Muita gente ajudou a peça a ser encenada. A Rádio Santa-mariense, gratuitamente, ofereceu as gravações do poema de Hughes e a advertência de Genet, utilizados durante a peça. Rádio Guarathan abriu espaços para propaganda. A Rádio Imembuí emprestou os efeitos sonoros. O decorador e empresário Braustein orientou nos móveis. Muitas famílias sem medo e de cabeça arejada emprestaram móveis, vasos, etc...Waldomiro Messias construiu SOZINHO todo o teatro Pascoal Carlos Magno. O Coronel Walter Almeida, ligado ao movimento de março de 1964, no meio daquele obscurantismo todo contra a peça soube muito bem compreender os estudantes. E por isso faço esse registro aqui, registro que também o Freire Junior fez no programa (folheto) explicativo da peça, distribuido antes das sessões.

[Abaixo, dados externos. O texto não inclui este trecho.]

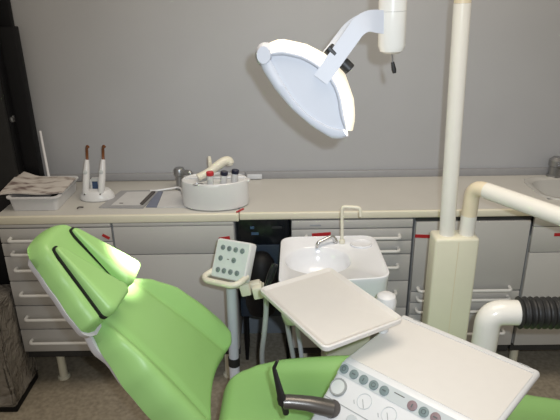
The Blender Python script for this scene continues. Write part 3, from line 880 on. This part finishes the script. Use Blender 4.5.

Como sou detalhista e gosto dos pormenores históricos, o que mais me espantou nos perseguidores da peça foi isso : a peça foi encenada em Santa Maria em 1965. Mas Sartre a escreveu em 1951, 14 anos ANTES ! Ela foi encenada no Brasil pela Maria Della Costa, à época,a primeira dama do teatro brasileiro. Portanto, não era uma "armadilha escrita propositadamente para corromper a juventude santa-mariense",como escreveu um figurão local.
Os anos se passaram. A História começa a fazer sua leitura crítica. As cabeças estão um pouco mais arejadas. A censura hoje é mais velada. Ninguém mais vai para a cadeia por razões culturais. E a gente pode escrever livremente sobre isso.